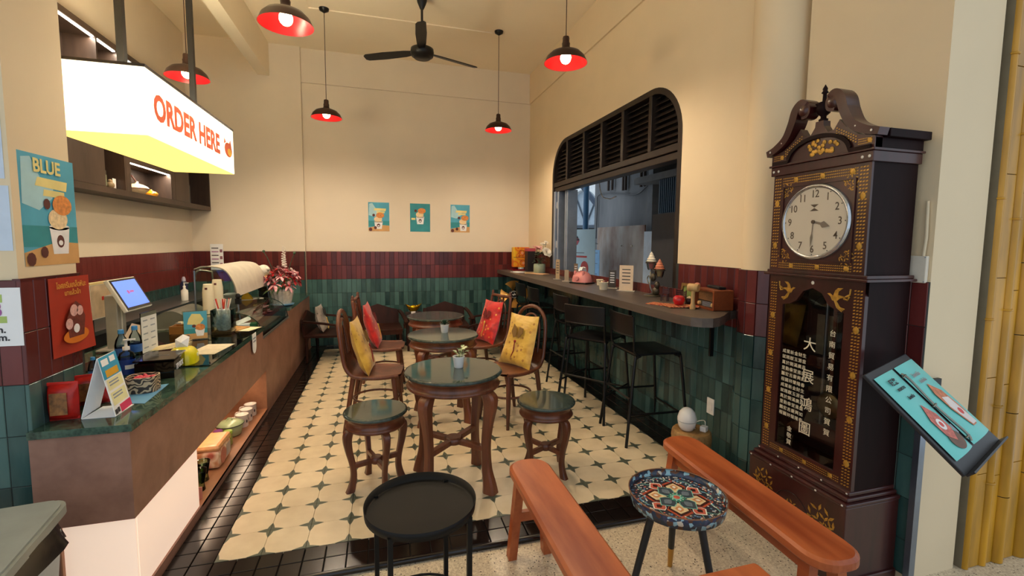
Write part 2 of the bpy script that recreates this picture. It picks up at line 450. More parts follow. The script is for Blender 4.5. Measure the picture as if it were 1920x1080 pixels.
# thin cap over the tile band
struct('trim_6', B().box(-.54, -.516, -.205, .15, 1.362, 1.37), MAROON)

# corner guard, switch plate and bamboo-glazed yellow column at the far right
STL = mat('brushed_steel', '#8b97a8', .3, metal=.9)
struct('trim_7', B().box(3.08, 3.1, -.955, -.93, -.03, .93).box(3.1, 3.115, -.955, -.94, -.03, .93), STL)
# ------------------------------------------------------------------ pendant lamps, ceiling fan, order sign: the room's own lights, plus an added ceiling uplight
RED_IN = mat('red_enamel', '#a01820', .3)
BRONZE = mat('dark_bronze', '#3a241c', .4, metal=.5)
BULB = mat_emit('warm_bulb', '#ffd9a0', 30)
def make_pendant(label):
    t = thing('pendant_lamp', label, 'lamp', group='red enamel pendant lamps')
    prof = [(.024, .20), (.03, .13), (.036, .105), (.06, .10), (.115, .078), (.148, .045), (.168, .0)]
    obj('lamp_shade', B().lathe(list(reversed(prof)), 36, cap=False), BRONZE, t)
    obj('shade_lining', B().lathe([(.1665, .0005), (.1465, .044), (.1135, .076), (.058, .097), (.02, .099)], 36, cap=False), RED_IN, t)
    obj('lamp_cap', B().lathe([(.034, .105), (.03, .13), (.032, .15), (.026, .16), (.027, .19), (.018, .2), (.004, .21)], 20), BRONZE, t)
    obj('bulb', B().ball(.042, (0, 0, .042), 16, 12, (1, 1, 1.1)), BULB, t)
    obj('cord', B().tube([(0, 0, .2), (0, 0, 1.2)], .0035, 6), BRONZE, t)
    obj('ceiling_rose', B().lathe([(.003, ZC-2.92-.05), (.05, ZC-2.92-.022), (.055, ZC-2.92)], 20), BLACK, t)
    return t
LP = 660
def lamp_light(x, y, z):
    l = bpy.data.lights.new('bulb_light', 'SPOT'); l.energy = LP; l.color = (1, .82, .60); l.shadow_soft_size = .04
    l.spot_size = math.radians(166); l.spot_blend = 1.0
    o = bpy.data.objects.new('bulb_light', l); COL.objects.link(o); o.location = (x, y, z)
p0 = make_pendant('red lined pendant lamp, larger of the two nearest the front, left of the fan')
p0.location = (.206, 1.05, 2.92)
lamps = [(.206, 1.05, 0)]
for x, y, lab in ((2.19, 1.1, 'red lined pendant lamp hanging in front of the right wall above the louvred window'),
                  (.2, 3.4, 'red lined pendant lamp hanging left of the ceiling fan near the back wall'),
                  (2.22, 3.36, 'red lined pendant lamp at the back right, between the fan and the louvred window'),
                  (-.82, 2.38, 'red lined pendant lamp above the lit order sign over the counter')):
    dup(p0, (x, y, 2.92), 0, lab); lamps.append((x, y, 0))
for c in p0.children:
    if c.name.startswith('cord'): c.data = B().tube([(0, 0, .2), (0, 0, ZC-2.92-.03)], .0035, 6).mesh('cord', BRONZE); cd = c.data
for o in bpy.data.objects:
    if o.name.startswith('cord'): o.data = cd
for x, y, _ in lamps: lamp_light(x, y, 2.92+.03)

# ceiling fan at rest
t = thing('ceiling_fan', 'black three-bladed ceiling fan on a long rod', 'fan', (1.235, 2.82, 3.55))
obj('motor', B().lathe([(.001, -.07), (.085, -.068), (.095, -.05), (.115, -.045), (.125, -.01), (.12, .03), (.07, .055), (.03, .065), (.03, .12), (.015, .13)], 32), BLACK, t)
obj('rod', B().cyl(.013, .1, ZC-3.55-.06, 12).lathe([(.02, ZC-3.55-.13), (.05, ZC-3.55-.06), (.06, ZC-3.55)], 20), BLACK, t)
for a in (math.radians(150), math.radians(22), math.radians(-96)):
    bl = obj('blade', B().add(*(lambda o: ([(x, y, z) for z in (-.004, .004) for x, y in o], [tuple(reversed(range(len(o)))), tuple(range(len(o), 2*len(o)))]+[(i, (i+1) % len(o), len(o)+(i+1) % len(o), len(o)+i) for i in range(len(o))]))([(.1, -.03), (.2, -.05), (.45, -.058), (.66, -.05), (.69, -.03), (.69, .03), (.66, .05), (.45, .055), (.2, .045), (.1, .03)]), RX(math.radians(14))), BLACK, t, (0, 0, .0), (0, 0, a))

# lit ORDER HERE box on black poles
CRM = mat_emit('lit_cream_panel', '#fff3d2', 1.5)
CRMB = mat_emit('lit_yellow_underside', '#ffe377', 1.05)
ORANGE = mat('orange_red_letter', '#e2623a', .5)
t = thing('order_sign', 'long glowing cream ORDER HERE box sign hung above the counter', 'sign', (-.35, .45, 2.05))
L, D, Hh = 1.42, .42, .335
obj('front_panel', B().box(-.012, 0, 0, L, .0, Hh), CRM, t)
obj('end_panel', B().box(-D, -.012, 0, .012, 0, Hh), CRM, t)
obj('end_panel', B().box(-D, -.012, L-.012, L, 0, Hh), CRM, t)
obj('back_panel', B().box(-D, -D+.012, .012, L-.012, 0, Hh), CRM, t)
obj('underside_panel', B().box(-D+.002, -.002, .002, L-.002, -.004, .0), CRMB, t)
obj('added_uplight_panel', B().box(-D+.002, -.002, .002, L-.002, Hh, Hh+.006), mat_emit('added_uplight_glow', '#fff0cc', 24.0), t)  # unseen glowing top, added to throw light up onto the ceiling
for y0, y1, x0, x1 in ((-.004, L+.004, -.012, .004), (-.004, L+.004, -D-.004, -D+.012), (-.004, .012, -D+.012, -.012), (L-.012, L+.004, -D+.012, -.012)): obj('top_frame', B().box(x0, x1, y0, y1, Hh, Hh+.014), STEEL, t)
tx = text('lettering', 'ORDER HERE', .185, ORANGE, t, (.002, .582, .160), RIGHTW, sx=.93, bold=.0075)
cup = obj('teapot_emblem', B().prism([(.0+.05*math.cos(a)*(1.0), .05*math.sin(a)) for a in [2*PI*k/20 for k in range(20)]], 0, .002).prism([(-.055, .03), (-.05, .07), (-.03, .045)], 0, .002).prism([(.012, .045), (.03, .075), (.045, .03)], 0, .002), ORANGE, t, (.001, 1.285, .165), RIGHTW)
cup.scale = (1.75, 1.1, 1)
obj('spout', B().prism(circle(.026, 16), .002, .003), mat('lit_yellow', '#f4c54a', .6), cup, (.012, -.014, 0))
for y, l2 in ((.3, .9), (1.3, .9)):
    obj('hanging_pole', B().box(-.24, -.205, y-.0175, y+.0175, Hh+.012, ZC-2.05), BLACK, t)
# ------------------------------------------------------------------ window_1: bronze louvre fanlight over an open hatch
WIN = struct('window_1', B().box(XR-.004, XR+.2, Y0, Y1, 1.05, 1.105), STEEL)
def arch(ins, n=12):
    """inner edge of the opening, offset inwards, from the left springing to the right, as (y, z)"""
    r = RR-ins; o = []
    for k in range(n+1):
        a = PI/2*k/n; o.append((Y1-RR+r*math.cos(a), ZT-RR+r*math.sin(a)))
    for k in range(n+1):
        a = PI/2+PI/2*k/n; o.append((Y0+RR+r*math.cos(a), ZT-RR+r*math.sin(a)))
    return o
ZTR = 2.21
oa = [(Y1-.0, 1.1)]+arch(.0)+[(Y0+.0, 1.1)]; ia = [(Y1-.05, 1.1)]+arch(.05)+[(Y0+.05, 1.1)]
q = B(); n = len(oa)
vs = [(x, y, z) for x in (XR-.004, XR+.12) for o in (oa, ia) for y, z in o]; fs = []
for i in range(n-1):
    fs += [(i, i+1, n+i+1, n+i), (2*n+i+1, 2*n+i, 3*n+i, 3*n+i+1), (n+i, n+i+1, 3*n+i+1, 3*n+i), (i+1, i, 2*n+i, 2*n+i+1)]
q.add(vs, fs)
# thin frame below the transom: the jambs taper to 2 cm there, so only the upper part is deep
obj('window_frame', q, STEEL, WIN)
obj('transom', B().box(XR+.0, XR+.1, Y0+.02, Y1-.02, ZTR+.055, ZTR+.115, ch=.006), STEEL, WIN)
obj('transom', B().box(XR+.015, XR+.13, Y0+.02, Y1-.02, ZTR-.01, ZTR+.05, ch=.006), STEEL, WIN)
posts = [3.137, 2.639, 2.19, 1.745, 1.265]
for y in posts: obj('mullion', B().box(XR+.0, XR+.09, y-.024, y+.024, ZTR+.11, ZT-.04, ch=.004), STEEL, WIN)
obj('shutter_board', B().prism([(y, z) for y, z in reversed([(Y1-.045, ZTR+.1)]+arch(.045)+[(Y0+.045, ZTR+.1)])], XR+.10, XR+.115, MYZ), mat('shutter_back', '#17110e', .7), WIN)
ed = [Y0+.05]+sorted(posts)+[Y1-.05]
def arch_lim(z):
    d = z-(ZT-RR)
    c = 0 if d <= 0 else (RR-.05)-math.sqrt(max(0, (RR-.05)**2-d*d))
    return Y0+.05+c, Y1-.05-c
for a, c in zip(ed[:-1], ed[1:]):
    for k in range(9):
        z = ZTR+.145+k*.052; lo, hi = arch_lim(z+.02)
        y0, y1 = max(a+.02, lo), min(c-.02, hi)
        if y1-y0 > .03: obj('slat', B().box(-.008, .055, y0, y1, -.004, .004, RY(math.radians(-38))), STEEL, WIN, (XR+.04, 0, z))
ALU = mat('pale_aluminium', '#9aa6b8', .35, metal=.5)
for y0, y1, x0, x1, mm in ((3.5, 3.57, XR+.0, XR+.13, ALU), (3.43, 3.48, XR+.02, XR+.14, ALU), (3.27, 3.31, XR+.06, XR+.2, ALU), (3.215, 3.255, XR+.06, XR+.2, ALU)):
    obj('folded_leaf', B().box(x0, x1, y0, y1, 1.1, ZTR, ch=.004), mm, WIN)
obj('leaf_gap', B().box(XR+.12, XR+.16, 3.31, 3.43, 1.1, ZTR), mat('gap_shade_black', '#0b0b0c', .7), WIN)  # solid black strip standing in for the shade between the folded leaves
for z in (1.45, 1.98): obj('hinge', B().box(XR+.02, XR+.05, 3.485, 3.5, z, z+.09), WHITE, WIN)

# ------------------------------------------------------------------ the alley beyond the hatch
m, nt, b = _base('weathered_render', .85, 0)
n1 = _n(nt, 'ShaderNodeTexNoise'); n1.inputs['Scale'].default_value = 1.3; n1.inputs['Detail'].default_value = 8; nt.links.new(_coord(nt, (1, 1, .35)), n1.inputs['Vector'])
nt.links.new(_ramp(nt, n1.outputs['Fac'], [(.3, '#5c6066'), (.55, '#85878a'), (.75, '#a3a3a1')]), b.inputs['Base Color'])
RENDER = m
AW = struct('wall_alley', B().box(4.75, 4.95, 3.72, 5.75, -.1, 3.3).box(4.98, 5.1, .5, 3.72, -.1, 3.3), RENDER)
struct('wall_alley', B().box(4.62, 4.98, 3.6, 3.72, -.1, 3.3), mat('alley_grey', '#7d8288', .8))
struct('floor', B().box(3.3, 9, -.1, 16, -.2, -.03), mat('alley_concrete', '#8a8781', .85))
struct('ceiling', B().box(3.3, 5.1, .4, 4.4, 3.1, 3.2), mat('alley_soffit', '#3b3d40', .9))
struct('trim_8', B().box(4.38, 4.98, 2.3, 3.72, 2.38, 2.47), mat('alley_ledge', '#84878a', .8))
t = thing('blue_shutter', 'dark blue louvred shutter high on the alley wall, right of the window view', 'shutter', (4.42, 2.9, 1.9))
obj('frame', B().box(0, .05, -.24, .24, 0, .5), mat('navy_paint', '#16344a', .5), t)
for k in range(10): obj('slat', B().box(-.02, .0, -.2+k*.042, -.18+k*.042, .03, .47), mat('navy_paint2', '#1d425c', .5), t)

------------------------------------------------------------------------

=== Exercise details ===
Pictures excluded, repeat exactly the lines from the top of the material through the line with "1.362, 1.37), MAROON)", including both of those lines.

=== Solution for this problem ===
Write part 2 of the bpy script that recreates this picture. It picks up at line 450. More parts follow. The script is for Blender 4.5. Measure the picture as if it were 1920x1080 pixels.
# thin cap over the tile band
struct('trim_6', B().box(-.54, -.516, -.205, .15, 1.362, 1.37), MAROON)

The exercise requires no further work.